#### Provided entries
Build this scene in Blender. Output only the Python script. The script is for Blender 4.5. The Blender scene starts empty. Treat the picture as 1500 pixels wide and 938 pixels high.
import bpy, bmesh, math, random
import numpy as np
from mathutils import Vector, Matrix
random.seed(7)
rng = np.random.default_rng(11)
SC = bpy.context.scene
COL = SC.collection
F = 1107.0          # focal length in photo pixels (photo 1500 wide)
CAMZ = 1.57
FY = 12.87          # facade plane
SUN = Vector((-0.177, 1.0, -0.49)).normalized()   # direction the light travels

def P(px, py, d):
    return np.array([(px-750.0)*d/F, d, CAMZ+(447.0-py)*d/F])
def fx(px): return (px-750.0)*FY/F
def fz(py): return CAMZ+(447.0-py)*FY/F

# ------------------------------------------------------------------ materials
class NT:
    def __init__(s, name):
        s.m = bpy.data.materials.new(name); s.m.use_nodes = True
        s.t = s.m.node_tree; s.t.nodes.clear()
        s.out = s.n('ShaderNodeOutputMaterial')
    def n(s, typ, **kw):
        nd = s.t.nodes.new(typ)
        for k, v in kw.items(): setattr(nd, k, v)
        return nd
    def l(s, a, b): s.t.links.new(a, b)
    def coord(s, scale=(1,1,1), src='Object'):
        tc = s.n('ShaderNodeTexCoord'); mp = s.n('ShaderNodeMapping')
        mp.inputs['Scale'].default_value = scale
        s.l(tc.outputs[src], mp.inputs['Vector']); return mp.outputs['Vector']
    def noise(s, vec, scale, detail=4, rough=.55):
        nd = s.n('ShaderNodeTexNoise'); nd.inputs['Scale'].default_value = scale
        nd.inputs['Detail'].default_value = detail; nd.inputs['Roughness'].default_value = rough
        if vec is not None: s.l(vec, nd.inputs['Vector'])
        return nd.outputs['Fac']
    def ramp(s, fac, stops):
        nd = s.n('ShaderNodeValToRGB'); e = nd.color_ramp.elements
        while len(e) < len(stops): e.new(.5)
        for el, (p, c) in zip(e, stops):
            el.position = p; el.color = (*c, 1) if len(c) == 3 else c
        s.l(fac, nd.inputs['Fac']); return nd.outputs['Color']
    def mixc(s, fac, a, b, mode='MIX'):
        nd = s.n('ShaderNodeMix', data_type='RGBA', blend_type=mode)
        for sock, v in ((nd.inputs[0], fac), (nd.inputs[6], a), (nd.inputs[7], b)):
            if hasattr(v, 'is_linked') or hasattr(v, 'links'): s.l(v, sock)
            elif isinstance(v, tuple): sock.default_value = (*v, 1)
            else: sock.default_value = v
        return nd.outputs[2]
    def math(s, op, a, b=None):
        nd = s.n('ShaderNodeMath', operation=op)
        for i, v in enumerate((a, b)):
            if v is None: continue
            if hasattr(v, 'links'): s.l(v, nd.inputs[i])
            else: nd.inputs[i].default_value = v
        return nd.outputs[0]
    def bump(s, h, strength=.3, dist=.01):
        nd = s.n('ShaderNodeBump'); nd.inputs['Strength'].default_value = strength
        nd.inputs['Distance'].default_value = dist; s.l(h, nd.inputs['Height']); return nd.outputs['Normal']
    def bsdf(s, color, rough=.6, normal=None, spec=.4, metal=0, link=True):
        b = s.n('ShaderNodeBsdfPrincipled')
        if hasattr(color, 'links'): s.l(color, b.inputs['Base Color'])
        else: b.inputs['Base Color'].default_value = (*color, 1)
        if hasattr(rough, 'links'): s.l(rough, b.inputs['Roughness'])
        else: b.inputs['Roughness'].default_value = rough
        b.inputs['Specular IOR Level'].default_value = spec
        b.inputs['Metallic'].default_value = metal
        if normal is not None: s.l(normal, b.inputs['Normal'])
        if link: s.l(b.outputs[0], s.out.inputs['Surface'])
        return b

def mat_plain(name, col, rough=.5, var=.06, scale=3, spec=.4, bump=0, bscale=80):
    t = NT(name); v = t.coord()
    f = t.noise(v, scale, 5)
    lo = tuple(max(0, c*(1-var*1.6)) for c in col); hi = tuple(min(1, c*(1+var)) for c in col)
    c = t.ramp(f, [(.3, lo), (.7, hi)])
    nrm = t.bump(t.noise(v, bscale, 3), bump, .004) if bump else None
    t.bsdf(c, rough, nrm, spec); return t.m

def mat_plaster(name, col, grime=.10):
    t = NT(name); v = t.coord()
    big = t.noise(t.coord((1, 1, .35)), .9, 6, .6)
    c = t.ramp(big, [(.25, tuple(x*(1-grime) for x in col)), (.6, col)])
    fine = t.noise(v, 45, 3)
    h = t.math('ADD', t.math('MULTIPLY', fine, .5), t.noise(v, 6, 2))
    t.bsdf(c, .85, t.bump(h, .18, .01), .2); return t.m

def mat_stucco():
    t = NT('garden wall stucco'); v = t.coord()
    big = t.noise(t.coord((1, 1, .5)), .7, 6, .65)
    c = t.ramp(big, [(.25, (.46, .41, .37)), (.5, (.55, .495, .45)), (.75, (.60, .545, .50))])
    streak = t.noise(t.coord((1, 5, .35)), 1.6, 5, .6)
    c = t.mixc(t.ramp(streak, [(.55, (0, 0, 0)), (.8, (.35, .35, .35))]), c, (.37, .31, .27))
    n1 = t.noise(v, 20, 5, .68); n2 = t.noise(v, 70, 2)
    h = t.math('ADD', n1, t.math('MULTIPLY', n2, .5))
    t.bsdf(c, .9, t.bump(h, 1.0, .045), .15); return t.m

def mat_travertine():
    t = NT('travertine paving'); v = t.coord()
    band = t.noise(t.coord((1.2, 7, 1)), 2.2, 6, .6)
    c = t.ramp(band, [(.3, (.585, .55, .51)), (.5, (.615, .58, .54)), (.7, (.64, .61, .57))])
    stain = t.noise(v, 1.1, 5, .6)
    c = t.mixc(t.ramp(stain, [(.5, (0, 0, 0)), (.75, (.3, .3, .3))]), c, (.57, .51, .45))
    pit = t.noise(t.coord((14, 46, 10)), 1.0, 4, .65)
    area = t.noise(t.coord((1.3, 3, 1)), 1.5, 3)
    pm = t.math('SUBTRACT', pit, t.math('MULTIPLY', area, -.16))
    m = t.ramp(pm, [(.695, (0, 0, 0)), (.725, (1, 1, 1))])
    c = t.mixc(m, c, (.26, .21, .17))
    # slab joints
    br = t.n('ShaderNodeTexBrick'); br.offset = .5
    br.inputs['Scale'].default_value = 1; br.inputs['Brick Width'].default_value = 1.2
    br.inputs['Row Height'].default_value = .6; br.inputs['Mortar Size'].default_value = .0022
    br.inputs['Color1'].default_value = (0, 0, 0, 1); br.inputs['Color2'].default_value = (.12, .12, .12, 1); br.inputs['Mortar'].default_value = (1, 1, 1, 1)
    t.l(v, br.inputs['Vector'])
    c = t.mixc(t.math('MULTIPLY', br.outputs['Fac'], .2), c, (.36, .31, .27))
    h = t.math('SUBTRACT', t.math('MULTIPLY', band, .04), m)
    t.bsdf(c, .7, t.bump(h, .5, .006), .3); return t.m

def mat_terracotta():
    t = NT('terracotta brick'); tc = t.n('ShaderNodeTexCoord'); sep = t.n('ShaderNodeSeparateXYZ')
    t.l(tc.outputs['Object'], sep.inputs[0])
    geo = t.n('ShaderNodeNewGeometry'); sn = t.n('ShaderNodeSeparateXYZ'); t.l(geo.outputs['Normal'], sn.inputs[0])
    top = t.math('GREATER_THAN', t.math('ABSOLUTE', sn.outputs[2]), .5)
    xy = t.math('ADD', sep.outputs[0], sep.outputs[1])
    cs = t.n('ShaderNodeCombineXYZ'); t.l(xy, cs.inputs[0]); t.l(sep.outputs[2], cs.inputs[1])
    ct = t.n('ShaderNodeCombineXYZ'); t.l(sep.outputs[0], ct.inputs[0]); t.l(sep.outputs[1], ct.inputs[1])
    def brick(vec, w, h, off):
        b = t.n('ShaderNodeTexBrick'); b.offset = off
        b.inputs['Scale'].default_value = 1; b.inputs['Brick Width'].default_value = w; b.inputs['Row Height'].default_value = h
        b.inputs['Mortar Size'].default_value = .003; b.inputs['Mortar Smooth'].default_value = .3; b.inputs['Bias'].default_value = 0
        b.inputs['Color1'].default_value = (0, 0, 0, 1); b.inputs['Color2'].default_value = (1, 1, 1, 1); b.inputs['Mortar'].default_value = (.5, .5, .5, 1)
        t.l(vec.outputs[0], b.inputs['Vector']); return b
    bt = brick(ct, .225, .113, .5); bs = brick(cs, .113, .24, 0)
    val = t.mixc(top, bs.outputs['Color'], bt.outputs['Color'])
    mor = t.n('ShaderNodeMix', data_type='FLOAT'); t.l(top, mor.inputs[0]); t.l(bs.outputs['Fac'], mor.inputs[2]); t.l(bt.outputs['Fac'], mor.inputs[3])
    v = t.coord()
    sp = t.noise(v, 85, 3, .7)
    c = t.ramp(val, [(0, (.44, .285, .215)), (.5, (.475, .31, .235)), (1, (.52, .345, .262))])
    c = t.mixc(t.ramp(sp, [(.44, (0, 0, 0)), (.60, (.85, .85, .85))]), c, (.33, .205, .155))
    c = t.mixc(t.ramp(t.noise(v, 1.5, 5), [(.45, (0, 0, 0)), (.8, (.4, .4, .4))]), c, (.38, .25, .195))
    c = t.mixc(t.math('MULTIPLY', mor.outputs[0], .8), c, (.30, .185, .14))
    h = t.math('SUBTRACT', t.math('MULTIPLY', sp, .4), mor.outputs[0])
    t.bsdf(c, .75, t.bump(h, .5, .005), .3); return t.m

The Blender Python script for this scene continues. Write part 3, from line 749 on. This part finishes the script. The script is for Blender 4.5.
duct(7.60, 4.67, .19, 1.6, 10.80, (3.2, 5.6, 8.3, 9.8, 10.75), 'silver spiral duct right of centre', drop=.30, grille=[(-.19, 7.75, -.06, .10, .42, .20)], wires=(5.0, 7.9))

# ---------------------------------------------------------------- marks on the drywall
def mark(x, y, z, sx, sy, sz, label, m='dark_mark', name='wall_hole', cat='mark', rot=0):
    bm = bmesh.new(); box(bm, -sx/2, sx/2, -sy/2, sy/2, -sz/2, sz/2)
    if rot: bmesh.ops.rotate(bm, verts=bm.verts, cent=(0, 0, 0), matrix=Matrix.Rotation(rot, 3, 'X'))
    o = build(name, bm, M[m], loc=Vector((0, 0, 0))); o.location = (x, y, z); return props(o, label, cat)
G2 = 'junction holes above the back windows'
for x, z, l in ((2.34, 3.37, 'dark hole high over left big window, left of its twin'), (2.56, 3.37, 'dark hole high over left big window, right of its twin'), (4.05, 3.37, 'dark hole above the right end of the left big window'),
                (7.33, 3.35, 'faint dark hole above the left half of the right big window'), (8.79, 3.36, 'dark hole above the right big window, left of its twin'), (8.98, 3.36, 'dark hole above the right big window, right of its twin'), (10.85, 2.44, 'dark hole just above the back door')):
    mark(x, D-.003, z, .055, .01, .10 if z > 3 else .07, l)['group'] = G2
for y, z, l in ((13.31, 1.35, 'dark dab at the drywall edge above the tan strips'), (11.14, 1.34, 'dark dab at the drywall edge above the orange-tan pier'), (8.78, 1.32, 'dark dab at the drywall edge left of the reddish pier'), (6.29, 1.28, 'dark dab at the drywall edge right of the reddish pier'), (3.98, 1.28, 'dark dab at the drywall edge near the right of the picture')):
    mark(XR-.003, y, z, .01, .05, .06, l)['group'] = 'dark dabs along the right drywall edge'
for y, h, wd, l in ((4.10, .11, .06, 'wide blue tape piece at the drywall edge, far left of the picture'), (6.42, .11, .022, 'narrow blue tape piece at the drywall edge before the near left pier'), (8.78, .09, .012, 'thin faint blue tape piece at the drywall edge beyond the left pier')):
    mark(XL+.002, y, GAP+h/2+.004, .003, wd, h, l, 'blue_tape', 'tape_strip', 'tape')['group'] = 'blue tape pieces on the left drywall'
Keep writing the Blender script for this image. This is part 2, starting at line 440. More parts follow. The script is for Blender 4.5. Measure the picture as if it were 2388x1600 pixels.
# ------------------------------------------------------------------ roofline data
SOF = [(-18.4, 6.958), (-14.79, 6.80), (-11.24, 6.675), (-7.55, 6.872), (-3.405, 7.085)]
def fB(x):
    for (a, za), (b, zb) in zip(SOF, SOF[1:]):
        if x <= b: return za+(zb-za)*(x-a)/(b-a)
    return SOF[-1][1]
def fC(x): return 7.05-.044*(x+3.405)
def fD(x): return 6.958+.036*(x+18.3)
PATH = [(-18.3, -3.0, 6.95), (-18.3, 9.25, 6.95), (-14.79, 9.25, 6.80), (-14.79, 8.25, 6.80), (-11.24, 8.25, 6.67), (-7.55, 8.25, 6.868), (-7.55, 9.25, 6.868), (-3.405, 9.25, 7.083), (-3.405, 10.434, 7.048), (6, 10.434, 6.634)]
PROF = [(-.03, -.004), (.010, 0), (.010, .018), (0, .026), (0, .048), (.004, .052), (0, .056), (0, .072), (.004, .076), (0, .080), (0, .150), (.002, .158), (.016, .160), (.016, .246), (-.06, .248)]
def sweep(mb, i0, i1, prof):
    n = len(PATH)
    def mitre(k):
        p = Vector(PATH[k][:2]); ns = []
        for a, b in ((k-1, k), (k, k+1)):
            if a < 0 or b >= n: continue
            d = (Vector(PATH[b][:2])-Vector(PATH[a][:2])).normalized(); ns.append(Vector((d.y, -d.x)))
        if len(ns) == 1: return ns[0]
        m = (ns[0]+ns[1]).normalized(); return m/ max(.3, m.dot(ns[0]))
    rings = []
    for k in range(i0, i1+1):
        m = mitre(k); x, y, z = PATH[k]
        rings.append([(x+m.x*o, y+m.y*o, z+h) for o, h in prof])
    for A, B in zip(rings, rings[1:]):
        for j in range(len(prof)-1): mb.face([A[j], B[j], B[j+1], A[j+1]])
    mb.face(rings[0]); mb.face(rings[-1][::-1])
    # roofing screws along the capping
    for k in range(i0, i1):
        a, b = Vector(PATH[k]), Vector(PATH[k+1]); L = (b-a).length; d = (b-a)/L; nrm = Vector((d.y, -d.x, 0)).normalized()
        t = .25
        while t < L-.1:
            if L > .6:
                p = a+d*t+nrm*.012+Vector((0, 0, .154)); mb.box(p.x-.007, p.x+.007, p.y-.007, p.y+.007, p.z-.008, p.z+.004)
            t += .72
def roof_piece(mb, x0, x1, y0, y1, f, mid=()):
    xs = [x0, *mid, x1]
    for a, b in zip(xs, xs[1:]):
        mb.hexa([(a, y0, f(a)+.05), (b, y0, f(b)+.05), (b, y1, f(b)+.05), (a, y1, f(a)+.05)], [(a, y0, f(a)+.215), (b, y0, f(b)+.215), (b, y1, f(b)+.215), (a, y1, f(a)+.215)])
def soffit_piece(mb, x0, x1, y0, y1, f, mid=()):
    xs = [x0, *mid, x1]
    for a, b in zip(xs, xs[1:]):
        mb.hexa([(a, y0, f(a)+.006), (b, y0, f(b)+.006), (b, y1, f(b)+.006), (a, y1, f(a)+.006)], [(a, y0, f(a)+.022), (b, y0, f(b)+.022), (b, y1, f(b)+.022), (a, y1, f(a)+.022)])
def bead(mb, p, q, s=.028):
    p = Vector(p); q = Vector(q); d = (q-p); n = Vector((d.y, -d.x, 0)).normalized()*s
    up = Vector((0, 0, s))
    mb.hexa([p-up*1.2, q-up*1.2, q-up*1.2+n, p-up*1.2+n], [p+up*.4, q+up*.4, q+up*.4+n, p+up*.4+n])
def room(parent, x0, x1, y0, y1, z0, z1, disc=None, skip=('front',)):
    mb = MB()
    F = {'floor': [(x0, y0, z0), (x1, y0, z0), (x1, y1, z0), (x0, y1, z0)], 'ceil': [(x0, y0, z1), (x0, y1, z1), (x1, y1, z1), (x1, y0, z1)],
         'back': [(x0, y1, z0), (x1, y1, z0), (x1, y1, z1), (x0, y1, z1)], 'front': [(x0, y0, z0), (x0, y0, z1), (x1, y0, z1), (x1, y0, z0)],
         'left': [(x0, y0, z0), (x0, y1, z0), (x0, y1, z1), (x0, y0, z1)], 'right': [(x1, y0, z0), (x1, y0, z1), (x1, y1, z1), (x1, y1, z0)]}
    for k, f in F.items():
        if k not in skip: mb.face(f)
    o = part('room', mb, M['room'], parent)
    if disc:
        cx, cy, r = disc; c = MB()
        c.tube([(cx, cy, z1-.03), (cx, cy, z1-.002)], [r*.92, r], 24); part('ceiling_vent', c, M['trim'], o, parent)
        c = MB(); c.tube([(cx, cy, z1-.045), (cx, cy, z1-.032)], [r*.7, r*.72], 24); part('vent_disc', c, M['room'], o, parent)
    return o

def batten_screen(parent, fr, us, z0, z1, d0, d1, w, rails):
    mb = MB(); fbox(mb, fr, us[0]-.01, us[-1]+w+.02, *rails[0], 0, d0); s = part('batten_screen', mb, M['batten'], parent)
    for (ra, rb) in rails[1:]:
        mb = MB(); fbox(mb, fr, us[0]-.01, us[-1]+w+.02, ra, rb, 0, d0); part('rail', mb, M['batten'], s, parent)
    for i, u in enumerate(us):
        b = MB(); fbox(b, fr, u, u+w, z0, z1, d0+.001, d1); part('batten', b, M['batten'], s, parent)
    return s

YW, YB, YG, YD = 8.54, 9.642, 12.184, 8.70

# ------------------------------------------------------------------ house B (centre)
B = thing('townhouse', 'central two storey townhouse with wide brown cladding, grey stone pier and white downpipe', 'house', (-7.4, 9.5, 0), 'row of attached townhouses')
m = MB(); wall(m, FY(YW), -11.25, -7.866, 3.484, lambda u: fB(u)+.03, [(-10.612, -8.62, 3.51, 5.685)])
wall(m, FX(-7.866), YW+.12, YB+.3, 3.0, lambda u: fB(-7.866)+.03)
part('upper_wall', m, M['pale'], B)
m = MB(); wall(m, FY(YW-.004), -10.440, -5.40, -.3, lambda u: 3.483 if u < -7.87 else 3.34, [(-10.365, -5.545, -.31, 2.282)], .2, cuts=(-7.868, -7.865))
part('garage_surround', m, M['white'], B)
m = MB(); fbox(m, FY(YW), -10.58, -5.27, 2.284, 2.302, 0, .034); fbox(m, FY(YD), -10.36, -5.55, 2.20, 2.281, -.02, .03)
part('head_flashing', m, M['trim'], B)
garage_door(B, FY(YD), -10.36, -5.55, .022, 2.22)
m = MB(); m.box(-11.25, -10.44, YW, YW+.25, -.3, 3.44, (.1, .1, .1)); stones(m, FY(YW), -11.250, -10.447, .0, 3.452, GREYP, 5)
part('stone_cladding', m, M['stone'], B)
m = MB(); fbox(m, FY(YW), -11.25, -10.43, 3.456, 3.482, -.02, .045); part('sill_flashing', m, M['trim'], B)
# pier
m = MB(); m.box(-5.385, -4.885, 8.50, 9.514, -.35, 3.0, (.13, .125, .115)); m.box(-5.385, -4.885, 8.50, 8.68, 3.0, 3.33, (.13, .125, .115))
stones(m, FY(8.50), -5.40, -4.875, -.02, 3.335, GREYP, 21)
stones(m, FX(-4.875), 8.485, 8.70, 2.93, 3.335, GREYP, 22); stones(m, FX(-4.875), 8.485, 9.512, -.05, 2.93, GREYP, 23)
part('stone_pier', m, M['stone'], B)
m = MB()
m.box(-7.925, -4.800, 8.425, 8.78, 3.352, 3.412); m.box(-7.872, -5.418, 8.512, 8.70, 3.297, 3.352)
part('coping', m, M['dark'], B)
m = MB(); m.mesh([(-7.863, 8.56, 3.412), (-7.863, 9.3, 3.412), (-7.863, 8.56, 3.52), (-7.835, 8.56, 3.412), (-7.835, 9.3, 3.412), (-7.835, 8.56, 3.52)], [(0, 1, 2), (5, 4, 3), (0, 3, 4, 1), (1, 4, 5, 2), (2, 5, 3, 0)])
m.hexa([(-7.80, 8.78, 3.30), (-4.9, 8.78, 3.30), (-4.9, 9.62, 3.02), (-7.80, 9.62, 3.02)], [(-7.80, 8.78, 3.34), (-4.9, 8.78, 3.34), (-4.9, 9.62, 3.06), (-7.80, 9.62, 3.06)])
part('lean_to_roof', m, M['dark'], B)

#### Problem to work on
Beginning with the line containing "The Blender Python" and ending with the line containing "-.06, .10, .42, .20)], wires=(5.0, 7.9))", extract those lines exactly from the listing above, and only those.

#### In response
The Blender Python script for this scene continues. Write part 3, from line 749 on. This part finishes the script. The script is for Blender 4.5.
duct(7.60, 4.67, .19, 1.6, 10.80, (3.2, 5.6, 8.3, 9.8, 10.75), 'silver spiral duct right of centre', drop=.30, grille=[(-.19, 7.75, -.06, .10, .42, .20)], wires=(5.0, 7.9))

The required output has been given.